Again, if you don’t have this competence or you cannot get it, don’t even bother to outsource your software development.  And, competency is not enough.  You need to be smart!

  1. regmigrant | September 20, 2008 at 12:19 pm Reply


    - apologies, my three year old felt the need to add to the comment.
    (and on reflection perhaps that wuld be better :)

    With Use Cases I felt that I had finally found an answer to the perennial gap between Operational Business and IT Development and they do help more than the traditional methodologies. But, as you have said in previous posts, they are not the whole story.

    The outsourcing vs insourcing debate is, I believe, a similar issue – made more complicated by the involvement of mutliple businesses.

    In the standard model the outsources must bid low (in some cases below profit!) to win the business over a term. Within that term it must find ways to modify the deal to its advantage or go out of business.

    I accept that breaking the deal into smaller pieces can help to make sure that no individual element breaks the entire project but then we are back into the situation of integrating those parts and that is always more difficult than the original breakdown.

    Just as it is impossible to know the full requirements of a package before delivery starts it is similiarly impossible to know the full requirements of the outsourcing deal in advance of developing a relationship with the supplier and a term small enough to prevent damage but long enough to ‘get to know each other’ is very difficult to define in advance.

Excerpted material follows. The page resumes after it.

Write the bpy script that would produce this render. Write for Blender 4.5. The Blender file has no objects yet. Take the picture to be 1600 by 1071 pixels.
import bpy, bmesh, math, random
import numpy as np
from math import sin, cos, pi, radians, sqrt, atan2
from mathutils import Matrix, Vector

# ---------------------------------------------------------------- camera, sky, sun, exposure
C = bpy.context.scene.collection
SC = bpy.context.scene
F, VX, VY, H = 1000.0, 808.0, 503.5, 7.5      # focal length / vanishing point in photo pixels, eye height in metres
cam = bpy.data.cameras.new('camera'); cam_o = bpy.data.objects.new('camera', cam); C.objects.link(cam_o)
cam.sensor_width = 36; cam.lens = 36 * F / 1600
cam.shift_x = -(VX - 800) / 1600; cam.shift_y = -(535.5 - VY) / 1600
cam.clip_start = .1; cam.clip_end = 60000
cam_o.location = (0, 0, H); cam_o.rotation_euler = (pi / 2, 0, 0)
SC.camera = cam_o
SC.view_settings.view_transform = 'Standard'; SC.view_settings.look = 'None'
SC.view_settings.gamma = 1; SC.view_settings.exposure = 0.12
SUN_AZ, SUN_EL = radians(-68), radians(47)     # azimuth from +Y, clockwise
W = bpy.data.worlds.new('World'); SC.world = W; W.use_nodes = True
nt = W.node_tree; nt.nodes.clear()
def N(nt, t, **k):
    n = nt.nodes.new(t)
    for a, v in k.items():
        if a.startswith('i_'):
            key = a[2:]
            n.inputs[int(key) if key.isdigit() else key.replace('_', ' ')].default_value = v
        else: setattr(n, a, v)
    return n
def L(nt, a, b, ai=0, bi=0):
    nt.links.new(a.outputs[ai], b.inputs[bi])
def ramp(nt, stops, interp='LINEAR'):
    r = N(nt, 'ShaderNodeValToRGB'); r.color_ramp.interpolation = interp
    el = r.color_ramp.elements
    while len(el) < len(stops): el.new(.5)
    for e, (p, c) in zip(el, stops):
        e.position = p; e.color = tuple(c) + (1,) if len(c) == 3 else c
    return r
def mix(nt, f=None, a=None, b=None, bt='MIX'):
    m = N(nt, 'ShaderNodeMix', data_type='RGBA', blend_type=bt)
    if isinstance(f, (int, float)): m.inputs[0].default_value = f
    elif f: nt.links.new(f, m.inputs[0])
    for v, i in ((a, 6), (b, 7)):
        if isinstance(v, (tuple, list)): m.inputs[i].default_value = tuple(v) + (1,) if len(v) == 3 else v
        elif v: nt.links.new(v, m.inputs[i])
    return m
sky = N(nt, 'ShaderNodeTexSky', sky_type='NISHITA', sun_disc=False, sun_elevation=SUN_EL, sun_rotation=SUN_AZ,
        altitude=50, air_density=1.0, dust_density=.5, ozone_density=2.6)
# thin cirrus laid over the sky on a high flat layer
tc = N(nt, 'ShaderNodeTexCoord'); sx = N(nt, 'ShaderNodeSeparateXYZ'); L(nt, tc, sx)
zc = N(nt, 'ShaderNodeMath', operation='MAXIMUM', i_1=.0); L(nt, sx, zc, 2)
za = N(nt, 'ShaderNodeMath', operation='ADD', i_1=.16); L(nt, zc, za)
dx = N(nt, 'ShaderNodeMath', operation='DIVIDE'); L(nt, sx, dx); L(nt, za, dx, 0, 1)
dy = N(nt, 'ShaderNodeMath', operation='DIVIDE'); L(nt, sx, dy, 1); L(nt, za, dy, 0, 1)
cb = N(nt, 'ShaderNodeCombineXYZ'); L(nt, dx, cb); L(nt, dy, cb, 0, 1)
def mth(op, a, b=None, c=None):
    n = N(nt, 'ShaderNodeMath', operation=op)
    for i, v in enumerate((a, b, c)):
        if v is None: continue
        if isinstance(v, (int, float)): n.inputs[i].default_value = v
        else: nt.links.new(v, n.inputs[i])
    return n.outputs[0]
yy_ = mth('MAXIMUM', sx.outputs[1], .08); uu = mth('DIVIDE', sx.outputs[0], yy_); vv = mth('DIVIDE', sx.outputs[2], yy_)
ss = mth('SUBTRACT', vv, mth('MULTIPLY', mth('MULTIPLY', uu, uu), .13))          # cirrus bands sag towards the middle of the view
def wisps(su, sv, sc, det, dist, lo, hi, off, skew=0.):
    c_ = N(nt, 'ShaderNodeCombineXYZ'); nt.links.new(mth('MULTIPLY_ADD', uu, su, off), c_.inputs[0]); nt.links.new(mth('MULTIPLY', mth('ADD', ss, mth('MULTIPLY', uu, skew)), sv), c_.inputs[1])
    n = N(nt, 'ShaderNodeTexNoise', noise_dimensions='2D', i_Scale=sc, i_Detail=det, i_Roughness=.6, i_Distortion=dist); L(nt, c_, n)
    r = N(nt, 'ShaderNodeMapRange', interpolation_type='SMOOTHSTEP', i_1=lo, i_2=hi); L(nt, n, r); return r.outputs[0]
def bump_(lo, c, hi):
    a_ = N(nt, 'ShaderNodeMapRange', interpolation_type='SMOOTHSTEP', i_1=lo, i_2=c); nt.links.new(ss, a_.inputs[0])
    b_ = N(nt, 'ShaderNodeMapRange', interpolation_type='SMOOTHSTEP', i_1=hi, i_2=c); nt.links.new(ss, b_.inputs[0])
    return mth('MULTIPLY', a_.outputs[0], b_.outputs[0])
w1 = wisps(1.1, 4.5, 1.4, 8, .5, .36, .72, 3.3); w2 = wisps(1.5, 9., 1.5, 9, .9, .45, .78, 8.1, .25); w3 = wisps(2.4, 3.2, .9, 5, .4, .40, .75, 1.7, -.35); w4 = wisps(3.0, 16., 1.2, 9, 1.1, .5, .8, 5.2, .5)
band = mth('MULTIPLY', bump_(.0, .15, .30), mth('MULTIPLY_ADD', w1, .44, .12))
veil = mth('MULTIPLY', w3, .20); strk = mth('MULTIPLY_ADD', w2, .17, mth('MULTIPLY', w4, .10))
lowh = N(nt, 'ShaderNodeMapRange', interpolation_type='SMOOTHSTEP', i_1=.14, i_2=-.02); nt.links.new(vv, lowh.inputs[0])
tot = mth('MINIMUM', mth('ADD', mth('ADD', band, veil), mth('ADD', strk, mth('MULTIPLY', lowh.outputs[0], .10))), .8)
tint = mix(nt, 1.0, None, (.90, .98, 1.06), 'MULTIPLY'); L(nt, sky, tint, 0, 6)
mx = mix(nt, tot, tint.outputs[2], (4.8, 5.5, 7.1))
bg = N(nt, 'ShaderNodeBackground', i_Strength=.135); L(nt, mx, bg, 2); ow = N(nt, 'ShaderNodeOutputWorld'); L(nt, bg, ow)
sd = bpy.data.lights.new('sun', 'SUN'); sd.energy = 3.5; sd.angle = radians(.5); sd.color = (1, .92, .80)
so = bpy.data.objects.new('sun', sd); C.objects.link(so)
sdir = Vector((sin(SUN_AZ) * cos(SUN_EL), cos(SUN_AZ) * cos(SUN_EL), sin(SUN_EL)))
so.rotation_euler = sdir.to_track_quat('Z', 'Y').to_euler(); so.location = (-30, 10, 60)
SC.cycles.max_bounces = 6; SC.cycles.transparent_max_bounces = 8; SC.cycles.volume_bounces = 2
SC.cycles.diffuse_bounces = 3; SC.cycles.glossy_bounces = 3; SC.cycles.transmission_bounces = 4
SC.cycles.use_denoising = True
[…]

    Insourcing, potentially, can be used to plug this situational gap but only at the expense of employing, traiining and maintaining appropriate staff which, on the surface would be difficult but do-able.

    However the politics of the organisation will then take over and, assuming they are successful, the IT group will want to add elements of the outsourced business to its own portfolio and similarly, if the insourcing group are not so good, the outsource supplier will steadily ground as they are asked to take on more of the insource departments (failed) repsonsibility by an increasingly desperate business operation .

    following the logic of this post we would have to maintain mutliple intenral groups managing small parts of the IT domain to parallel the competitive market place in the outsourced domain. – and at this point we are surely looking at a managment system that is beyond most organisations. The competitive market within the UK NHS and Train Companies come to mind and they are notorously bureaucratic

    To summarise:- the outsourcing model is fundamentally flawed, the insourcing model is discredited because of the high cost of resource (and training) and a combined approach is likely to fail because of people, politics and personalities.

    I believe that the IT industry consistently fails business because it is a creative endeavour attempting to solve the issues of an objective business world (at least in financial accounting terms). Until we get more IT knowledge at board level and more realisit

  2. regmigrant | September 20, 2008 at 11:35 am Reply



    We have met briefly when I attended one of your ESSUP introductiry sessions and I have been a fan ever since – especially since I was then working on my first Use Case based project.

    With Use Cases

  3. Jagadeesh Hiremath | September 18, 2008 at 2:52 pm Reply


    Dear Mr. Jacobson,

    Firstly let me introduce myself first before I write something. My name is Jagadeesh Hiremath originally from India (Bangalore) but now UK resident. I am looking forward to see you on 22/23 Rational Event.

    Insource is new term to me, however looking at the present market or economical situation. I thought outsourcing as an option would be more realistic option compared to insource. This is because most of the western companies are axing the jobs and I am sure no business would axe their revenue.

    Your advice on outsource is absolutely right for companies who are looking for outsource. I really liked point 3; I see your point because I am working as Business Analyst.

    I just wanted to let you know that, this is my first visit to your blog and I think you can see me regularly in future. Many thanks for all the inputs you are posting on blog.